Exercise:
Check each line of the records below for the word "parts" and copy those where it appears.

Entries with scene source code
────────────────────

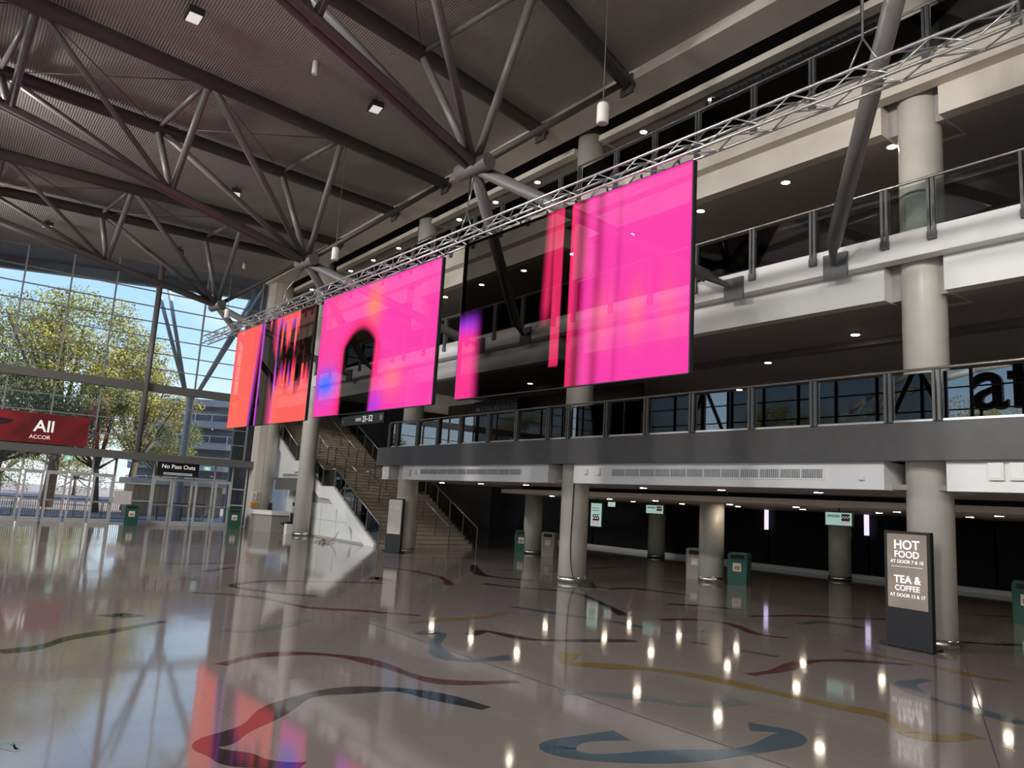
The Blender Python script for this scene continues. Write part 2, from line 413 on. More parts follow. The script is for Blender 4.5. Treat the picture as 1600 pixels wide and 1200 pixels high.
# ------------------------------------------------------------------ roof trusses
def tubeo(name, a, b, r, m, parent, n=10): return MB().tube(a, b, r, n).build(name, m, parent, True)
PA = [13.2, 8.75, 4.4, .36, -3.9]; PBT = [13.4, 8.2, 3.95, -.1, -4.3]
cable = mat('steel cable', (.12, .11, .11), .4)
def truss(N, a0, a1, b0, b1, label, yend=-13.5):
    """N node; a0->a1 and b0->b1 are (x at Y=13.3, x at Y=0) of the two top chords"""
    N = Vector(N); o = thing('roof_truss', label, 'roof truss', (N.x, N.y, N.z))
    def top(c, y): x = c[0] + (c[1] - c[0]) * (13.3 - y) / 13.3; return Vector((x, y, roofz(y) - .3))
    ca = (a0, a1); cb = (b0, b1)
    for c in (ca, cb):
        tubeo('top_chord', top(c, 13.5), top(c, yend), .2, steel_dark, o, 12)
        bx = top(c, 13.4); MB().box(bx.x - .22, bx.x + .22, 13.34, 13.42, bx.z - .35, bx.z + .2).build('bracket', steel_dark, o)
    ax = ((ca[1] + cb[1]) - (ca[0] + cb[0])) / 2 / 13.3
    def bot(y): return Vector((N.x + ax * (N.y - y), y, N.z + (9.3 - y) * .138))
    side = Vector((.14, 0, 0))
    for sgn in (-1, 1): tubeo('bottom_chord', bot(N.y) + side * sgn, bot(-5.2) + side * sgn * .6, .105, steel, o, 10)
    B = [N, bot(4.45), bot(.25), bot(-4.0)]
    A_ = [top(ca, y) for y in PA]; B_ = [top(cb, y) for y in PBT]
    for T in (A_, B_):
        tubeo('web_tube', B[0], T[1], .1, steel, o); tubeo('web_tube', B[0], T[2], .1, steel, o)
        tubeo('web_tube', B[1], T[2], .1, steel, o); tubeo('web_tube', B[1], T[3], .075, steel, o)
        tubeo('web_tube', B[2], T[3], .1, steel, o); tubeo('web_tube', B[2], T[4], .075, steel, o)
    for i in (1, 2, 3):
        tubeo('cross_tube', A_[i], B_[i], .07, steel, o)
        tubeo('bracing_cable', A_[i], B_[i + 1], .015, cable, o, 5); tubeo('bracing_cable', B_[i], A_[i + 1], .015, cable, o, 5)
    # node casting with its end drums, spreader tube and the raking struts to level two
    d = Vector((.9, .1, 0)).normalized()
    MB().tube(N - d * .55, N + d * .55, .2, 14).build('node_drum', steel, o, True)
    tubeo('eave_tube', N + Vector((0, .1, .1)), top(ca, 13.3), .09, steel_dark, o)
    for bx, bz in ((N.x - 3.9, 7.36), (N.x + 3.9, 7.36)):
        E_ = Vector((bx, YF - .28, bz)); tubeo('raking_strut', N, E_ + (N - E_).normalized() * .5, .15, steel, o, 14)
        MB().tube(E_ + (N - E_).normalized() * .55, E_ + Vector((0, .15, 0)), .11, 8, .05).build('strut_foot', postm, o)
        MB().box(bx - .26, bx + .26, YF - .05, YF, bz - .28, bz + .24).build('foot_plate', postm, o)
    return o
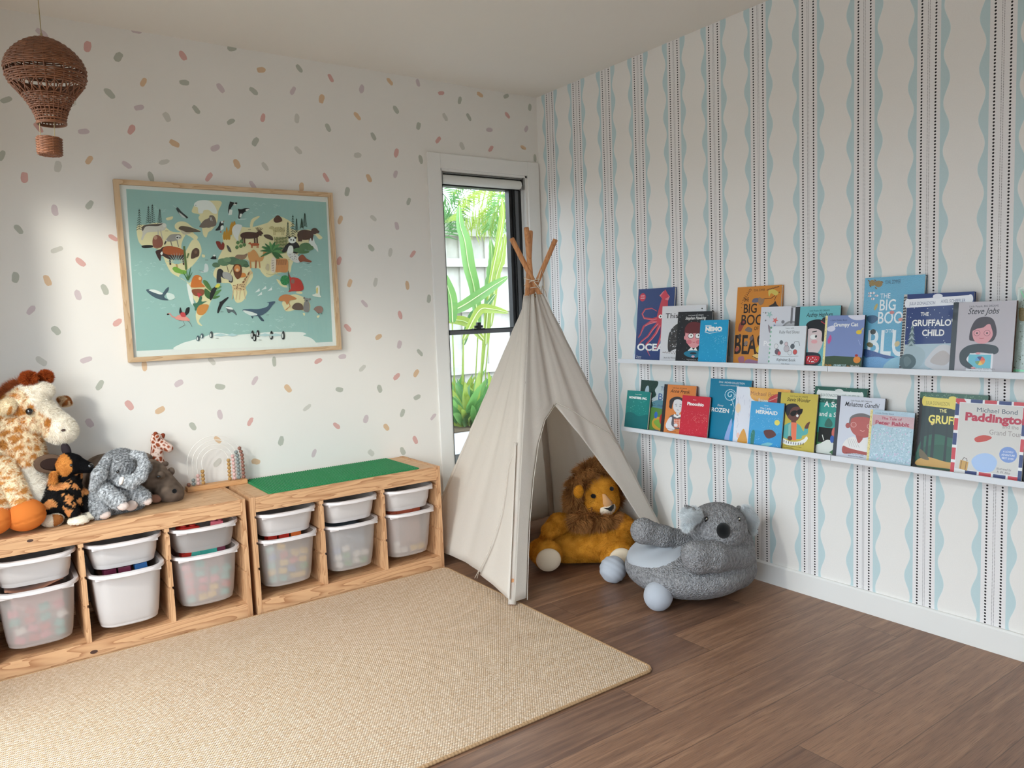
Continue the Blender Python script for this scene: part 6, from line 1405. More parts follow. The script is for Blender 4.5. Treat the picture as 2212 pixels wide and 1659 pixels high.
head = [E_(pt(48, 880, y), (S_(42), 0.075, S_(40))), K_(pt(72, 880, y - 0.01), pt(120, 920, y - 0.025), S_(33), S_(28)), E_(pt(130, 928, y - 0.03), (S_(33), 0.062, S_(29)), (0, 25, 0)), E_(pt(75, 846, y), (S_(36), 0.055, S_(20))),
        E_(pt(55, 915, y - 0.01), (S_(40), 0.07, S_(28)))]
blob('head', head, t, FUR, M, 0.006, 0.02, gcol, dict(gf, seed=2))
def bcol(P, N):
    c = vor_spots(P * np.array((1, 1, 1.25)), 2.0, 23, 0.10, (244, 228, 196), (200, 140, 74), 5, 0.18)
    cx, cz = Y(62, 1055, gy - 0.1).x, Y(62, 1055, gy - 0.1).z
    b = ((P[:, 0] - cx) / 0.085) ** 2 + ((P[:, 2] - cz) / 0.085) ** 2 < 1; b &= N[:, 1] < 0.1
    c[b] = ip((240, 234, 222)); return c
body = [K_(pt(30, 925, y), pt(42, 990, y), S_(46), S_(50)), E_(pt(40, 1060, y), (S_(60), 0.11, S_(62))), E_(pt(62, 1075, y - 0.05), (S_(42), 0.07, S_(40)))]
blob('body', body, t, FUR, M, 0.007, 0.03, bcol, dict(gf, seed=3, n=46000))
for nm, a, b, r1, r2, sd in (('leg', pt(5, 1010, y - 0.08), pt(42, 1095, y - 0.15), S_(26, y - .1), S_(27, y - .1), 5), ('leg', pt(-20, 1050, y - 0.10), pt(-12, 1105, y - 0.17), S_(24), S_(26), 6)):
    blob(nm, [K_(a, b, r1, r2)], t, FUR, M, 0.006, 0.01, lambda P, N: vor_spots(P * np.array((0.8, 0.8, 1.7)), 5.0, 24, 0.12, (244, 230, 200), (208, 150, 84), 5, 0.18), dict(gf, seed=sd, n=16000, len=0.009))
FT_ = (206, 116, 52)
for c, r in ((pt(54, 1112, y - 0.16), (S_(40, y - .15), 0.066, S_(35, y - .15))), (pt(-14, 1122, y - 0.18), (S_(34), 0.06, S_(32)))):
    c = Vector(c); c.z = max(c.z, UT + r[2]) if c.z < UT + r[2] * 1.6 else c.z
    blob('foot', [E_(c, r)], t, VELOUR, M, 0.006, 0.01, FT_, disp=lambda P, N, c=c: -0.0035 * np.exp(-((P[:, 2] - c.z - 0.25 * (P[:, 0] - c.x) + 0.012) / 0.0025) ** 2))
for c, r in ((pt(62, 818, y - 0.02), S_(16.5)), (pt(98, 815, y + 0.02), S_(15.5))):
    q = Vector(c); blob('horn', [K_(q + Vector((0.0, 0, -r * 1.7)), q, r * 0.55, r * 0.5)], t, FUR, M, 0.005, 0.01, (244, 236, 222), dict(n=2500, len=0.006, w=0.0006))
    blob('pompom', [E_(q, r * 0.82)], t, FUR, M, 0.005, 0.005, (166, 78, 34), dict(n=5200, len=0.0125, w=0.0008, comb=(0, 0, 0), jit=0.45, clump=0.6, cf=60, var=0.35, seed=8))
mane = [K_(pt(40, 832, y + 0.02), pt(22, 846, y + 0.02), S_(9), S_(10)), K_(pt(22, 846, y + 0.02), pt(2, 872, y + 0.02), S_(10), S_(10))]
blob('mane', mane, t, FUR, M, 0.005, 0.01, (176, 96, 56), dict(n=4200, len=0.024, w=0.0008, comb=(-0.6, 0, 0.3), jit=0.35, var=0.3))
def leafear(nm, a, tip, w, th, cols, t, M, side=1, n=5000, ln=0.007, mat=None):
    a, tip = Vector(a), Vector(tip); mid = a.lerp(tip, 0.5)
    return blob(nm, [K_(a, mid, w * 0.45, w), K_(mid, tip, w, w * 0.35)], t, mat or FUR, M, 0.004, 0.01, cols, dict(n=n, len=ln, w=0.0005, clump=0.4) if n else None)
e1 = leafear('ear', pt(24, 868, y - 0.06), pt(6, 890, y - 0.085), S_(15), 0.01, lambda P, N: spots(P, 22, 0.2, (244, 228, 196), (216, 160, 92), 3), t, M)
leafear('ear', pt(128, 862, y + 0.06), pt(152, 872, y + 0.07), S_(10), 0.01, lambda P, N: spots(P, 26, -0.2, (232, 206, 168), (170, 104, 54), 3), t, M)
eye(t, M, pt(63.5, 889, y - 0.080), S_(7.5)); eye(t, M, pt(137, 929.5, y - 0.093), (S_(4.5), 0.004, S_(2.8)), name='nostril', mat=plain('nostril_brown', (70, 50, 44), 0.9))

# ---- black and orange wild dog
y = -0.285; S_ = lambda px: sz(px, Y(150, 1050, -0.285))
t, M = toy('plush_wild_dog', (Y(140, 1090, y).x, y, UT), 'black plush wild dog with orange patches and big round ears')
def dcol(P, N):
    nz = noise3(P, 17, 21) + 0.3 * noise3(P, 70, 5); c = np.tile(ip((24, 22, 22)), (len(P), 1)); w = nz > 0.45; c[w] = ip((214, 150, 92)); return c
blob('body', [K_(pt(150, 1030, y + 0.02), pt(120, 1080, y + 0.02), S_(24), S_(38)), E_(pt(150, 1075, y), (S_(28), 0.06, S_(42))), E_(pt(100, 1098, y + 0.02), (S_(30), 0.07, S_(24)))], t, FUR, M, 0.005, 0.02, dcol, dict(n=26000, len=0.006, w=0.0005, comb=(-0.2, 0, -0.5), var=0.2), floor=UT)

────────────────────

The output:
The Blender Python script for this scene continues. Write part 2, from line 413 on. More parts follow. The script is for Blender 4.5. Treat the picture as 1600 pixels wide and 1200 pixels high.
Continue the Blender Python script for this scene: part 6, from line 1405. More parts follow. The script is for Blender 4.5. Treat the picture as 2212 pixels wide and 1659 pixels high.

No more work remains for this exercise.